2001年のカンヌ国際映画祭でのゴダール。左は女優のセシル・カンプ(写真:ロイター/アフロ)

 今日、映画を撮ることはほとんど不可能な挑戦である。一流の映画作家でも映画を作るだけでは食っていけない。稼げないどころか製作するチャンスを見出すことさえ難しい。収益性の限界ばかりではなく、映画界がフィルムから動画の時代に移行し、映画館からストリーミングに移り、映画に人々が求めるセンスと文化も激変しているからだ。

 海外で評価される芸術性の高い映画を作る監督たちは、この厳しさの中で新しい表現を生み出していかなければならない。現代において良質な映画を作るとはいかなることなのか。『映画よさようなら』(フィルムアート社)を上梓した批評家の佐々木敦氏に聞いた。(聞き手:長野光、ビデオジャーナリスト)

──昨年、映画監督の青山真治さんとジャン゠リュック・ゴダールが相次いで他界しました。ゴダールと青山さんそれぞれについて、佐々木さんが持っている印象はどのようなものですか。

佐々木敦氏(以下、佐々木):ゴダールを初めて見たのは高校生の時でした。地元・名古屋の映画館で特集上映のような形だったと記憶しています。「勝手にしやがれ」(日本公開1960年)と「気狂いピエロ」(日本公開1967年)という有名な2作が上映されて「これがゴダールか」と思った。

 当時、名古屋にはまだゴダールを上映する映画館がなくて、でも、本などを通してゴダールに関する前知識が頭の中にたくさんあったので、実際に作品を初めて見た時に再確認するような感覚でした。

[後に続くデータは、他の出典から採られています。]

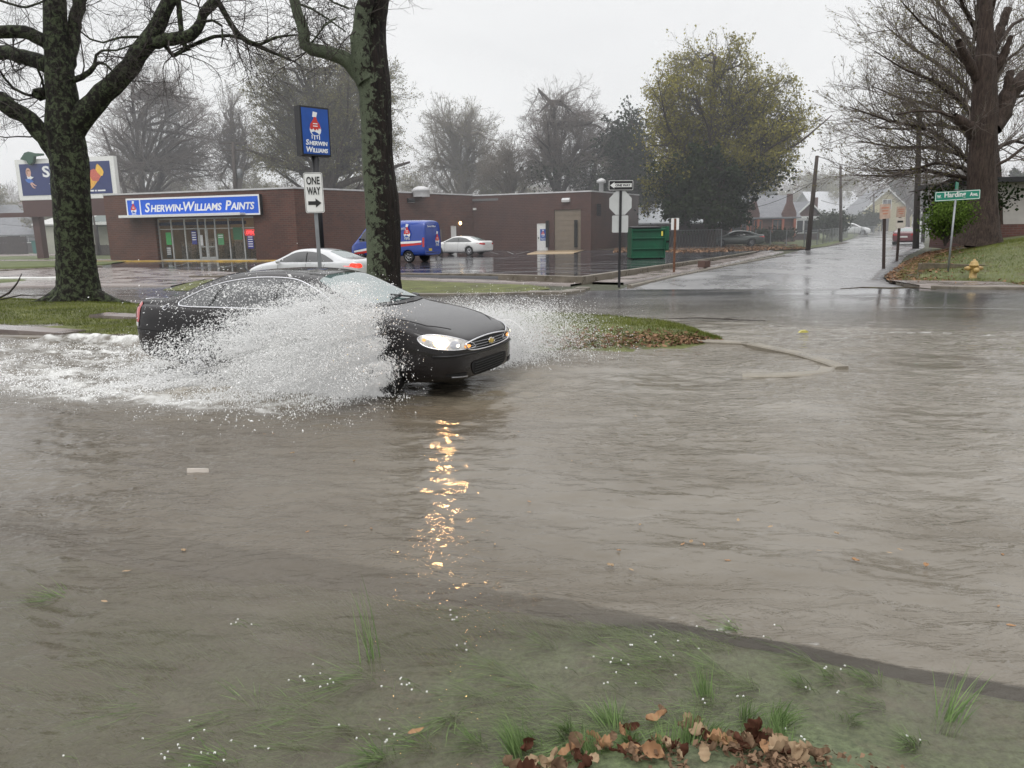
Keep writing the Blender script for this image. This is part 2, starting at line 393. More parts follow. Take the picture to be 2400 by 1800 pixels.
ruled('bank_edge', BL, [(12.8, 24.4), (17, 31), (23, 38), (29, 47), (38, 62), (56, 95)], 80, 20, lambda x, y, t, u: bank_z(x, y)+.004*t, M['mud'])
ruled('corner_slab', [(12.35, 23.3), (14.9, 22.2)], [(12.5, 25.5), (15.4, 24.3)], 12, 8, lambda x, y, t, u: .115+0*x, M['concrete'])

# kerbs
def gk(pts, z): return [Vector((*tuple(G(a, b, z))[:2], z)) for a, b in pts]
kerb_run('kerb', densify([(13.4, 27.5, .06), (12.5, 25.0, .09), (12.45, 23.5, .11), (12.95, 22.65, .12), (15.0, 21.95, .12), (22, 19.4, .12), (60, 4, .12)], .7, .015), .16, .12, M['kerb'])
kerb_run('kerb', densify(gk([(1480, 668), (1580, 646), (1700, 622), (1840, 597)], .09), .9, .02), .16, .1, M['kerb'])
kerb_run('kerb', densify(gk([(1236, 684), (1180, 686), (1090, 688), (900, 688)], .07), 1, .01), .2, .1, M['kerb'], side=-1)
kerb_run('kerb', densify(gk([(1236, 684), (1330, 683), (1372, 677), (1384, 672)], .11), .5, .01), .42, .1, M['kerb'])
kerb_run('kerb', densify(gk([(1620, 797), (1740, 803), (1860, 827), (1930, 848), (1958, 859)], .048)[::1], .35, .012), .19, .1, M['palekerb'])
kerb_run('kerb', densify([*gk([(1958, 861)], .046), *gk([(1948, 871), (1900, 877), (1840, 880)], .026), *gk([(1740, 881)], .0)], .3, .01), .19, .1, M['palekerb'], side=-1)
kerb_run('kerb', densify(gk([(-200, 780), (0, 788), (130, 790)], .02) + gk([(260, 794)], -.01), .6, .01), .18, .1, M['kerb'])
kerb_run('kerb', densify(gk([(130, 650), (0, 651), (-160, 650)], .17), 1.5), .5, .1, M['kerbwhite'], side=-1)
kerb_run('kerb', densify(gk([(-400, 644), (0, 632), (120, 627), (240, 622)], .13), 2), .2, .1, M['kerb'])
kerb_run('yellow_kerb', densify([(-32.6, 58.9, .13), (-30.0, 58.0, .13), (-15.6, 53.3, .13), (-13.6, 54.8, .13)], 2.2, .03), .3, .1, M['yellowpaint'])
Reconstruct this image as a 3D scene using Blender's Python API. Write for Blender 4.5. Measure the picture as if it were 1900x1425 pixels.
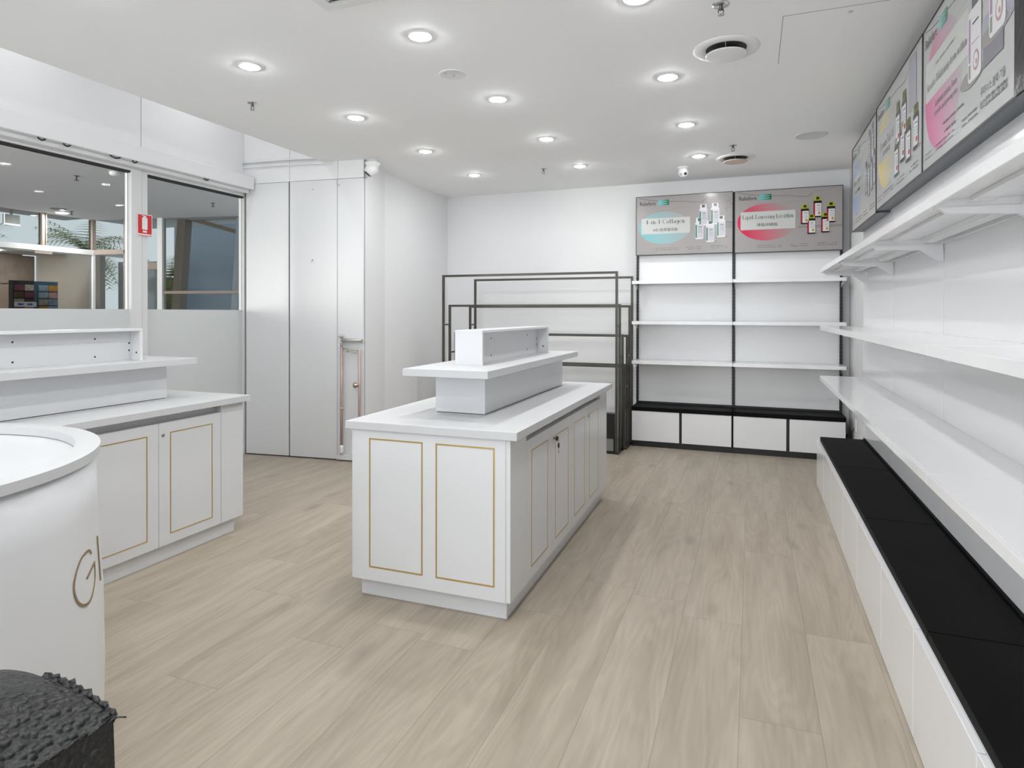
import bpy, bmesh, math, random
from mathutils import Vector, Matrix, noise
random.seed(7)
PI = math.pi
for o in list(bpy.data.objects): bpy.data.objects.remove(o, do_unlink=True)
SC = bpy.context.scene
COL = SC.collection
CEIL = 3.045

# ---------------------------------------------------------------- camera
cam = bpy.data.cameras.new('camera')
cam.sensor_width = 36.0
cam.lens = 1166.8 / 1900 * 36.0
cam.shift_y = -125.515 / 1900
cam.clip_start = 0.02
co = bpy.data.objects.new('camera', cam)
COL.objects.link(co)
def cam_axes(yaw, p, r):
    fwd = Vector((math.sin(yaw) * math.cos(p), math.cos(yaw) * math.cos(p), math.sin(p)))
    rt = Vector((math.cos(yaw), -math.sin(yaw), 0))
    dn = fwd.cross(rt)
    c, s = math.cos(r), math.sin(r)
    return c * rt + s * dn, -s * rt + c * dn, fwd
rt, dn, fw = cam_axes(-0.36456, -0.004995, -0.0013947)
co.matrix_world = Matrix(((rt.x, -dn.x, -fw.x, 0), (rt.y, -dn.y, -fw.y, 0), (rt.z, -dn.z, -fw.z, 1.5), (0, 0, 0, 1)))
SC.camera = co

# ---------------------------------------------------------------- world, exposure
SC.view_settings.view_transform = 'Standard'
SC.view_settings.look = 'None'
SC.view_settings.gamma = 1.0
SC.view_settings.use_curve_mapping = False
SC.view_settings.exposure = 0.66
LAMP_GLOW = 155.0
w = bpy.data.worlds.new('world'); SC.world = w; w.use_nodes = True
nt = w.node_tree
bg = nt.nodes['Background']
bg.inputs['Color'].default_value = (0.82, 0.91, 1.0, 1)
bg.inputs['Strength'].default_value = 1.0

# fill light added behind the photographer, set in the unseen shop front
L = bpy.data.lights.new('front_fill_light', 'AREA'); L.shape = 'RECTANGLE'; L.size = 4.9; L.size_y = 2.85
L.energy = 60; L.color = (0.93, 0.97, 1.0)
lo = bpy.data.objects.new('front_fill_light', L); COL.objects.link(lo)
lo.location = (-1.75, -3.45, 1.45); lo.rotation_euler = (PI / 2, 0, 0)
# daylight falling into the mall corridor
L2 = bpy.data.lights.new('corridor_daylight', 'AREA'); L2.shape = 'RECTANGLE'; L2.size = 5; L2.size_y = 2.5
L2.energy = 520; L2.color = (1.0, 0.97, 0.94)
lo2 = bpy.data.objects.new('corridor_daylight', L2); COL.objects.link(lo2)
lo2.location = (-8.2, -3.0, 1.7); lo2.rotation_euler = (PI / 2, 0, 0)

# ---------------------------------------------------------------- materials
def srgb(r, g, b):
    f = lambda c: (c / 255) / 12.92 if c / 255 <= .04045 else ((c / 255 + .055) / 1.055) ** 2.4
    return (f(r), f(g), f(b), 1)
def mat(name, col, rough=.5, metal=0, spec=.5, coat=0, emit=None, es=0, bump=0, bscale=80, trans=0):
    m = bpy.data.materials.new(name); m.use_nodes = True
    b = m.node_tree.nodes['Principled BSDF']
    b.inputs['Base Color'].default_value = col
    b.inputs['Roughness'].default_value = rough
    b.inputs['Metallic'].default_value = metal
    b.inputs['Specular IOR Level'].default_value = spec
    b.inputs['Coat Weight'].default_value = coat
    b.inputs['Transmission Weight'].default_value = trans
    if emit:
        b.inputs['Emission Color'].default_value = emit
        b.inputs['Emission Strength'].default_value = es
    t = m.node_tree
    if bump:
        n = t.nodes.new('ShaderNodeTexNoise'); n.inputs['Scale'].default_value = bscale; n.inputs['Detail'].default_value = 4
        tc = t.nodes.new('ShaderNodeTexCoord'); t.links.new(tc.outputs['Object'], n.inputs['Vector'])
        bp = t.nodes.new('ShaderNodeBump'); bp.inputs['Strength'].default_value = bump; bp.inputs['Distance'].default_value = .002
        t.links.new(n.outputs['Fac'], bp.inputs['Height']); t.links.new(bp.outputs['Normal'], b.inputs['Normal'])
    return m
def varied(name, c1, c2, scale, rough, **k):
    """paint with faint broad tone variation"""
    m = mat(name, c1, rough, **k); t = m.node_tree; b = t.nodes['Principled BSDF']
    tc = t.nodes.new('ShaderNodeTexCoord'); n = t.nodes.new('ShaderNodeTexNoise'); n.inputs['Scale'].default_value = scale
    mx = t.nodes.new('ShaderNodeMix'); mx.data_type = 'RGBA'; mx.inputs[6].default_value = c1; mx.inputs[7].default_value = c2
    t.links.new(tc.outputs['Object'], n.inputs['Vector']); t.links.new(n.outputs['Fac'], mx.inputs[0]); t.links.new(mx.outputs[2], b.inputs['Base Color'])
    return m
M = {}
M['wall'] = varied('wall_paint', (.80, .80, .80, 1), (.79, .79, .795, 1), 1.5, .6, bump=.05, bscale=200)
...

「気狂いピエロ」のアンナ・カリーナ(写真:R.A./Gamma/AFLO)

 ゴダールとは縁が深く、上京した後に勤めたシネ・ヴィヴァン六本木というミニシアターのこけら落とし上映はゴダールの「パッション」(日本公開1983年)でした。その次に上映されたゴダール作品は「カルメンという名の女」(日本公開1984年)。私が偏愛して繰り返し論じてきた作品です。

 ゴダールは80年代に、かなり予算のかかる映画を撮っていました。それがちょうど自分が東京に出てきたタイミングと重なることもあり、ゴダールといえば、私の中では80年代の作品が中心です。

 この頃のゴダールは、彼の最後を看取った、映像作家で公私のパートナーでもあるアンヌ゠マリー・ミエヴィルと一緒に「ソニマージュ工房」を設立した時期。「ソニマージュ」とはフランス語の音響(son)と映像(image)を合わせて作った造語で、映画というものは映像と音響の連鎖とその編成であるという考え方です。私の映画の見方を決定づけた視点でした。

 私は映画と並行して音楽に関する評論や活動も行っていますが、ゴダール映画の中にいつも音楽的な感覚を感じてきました。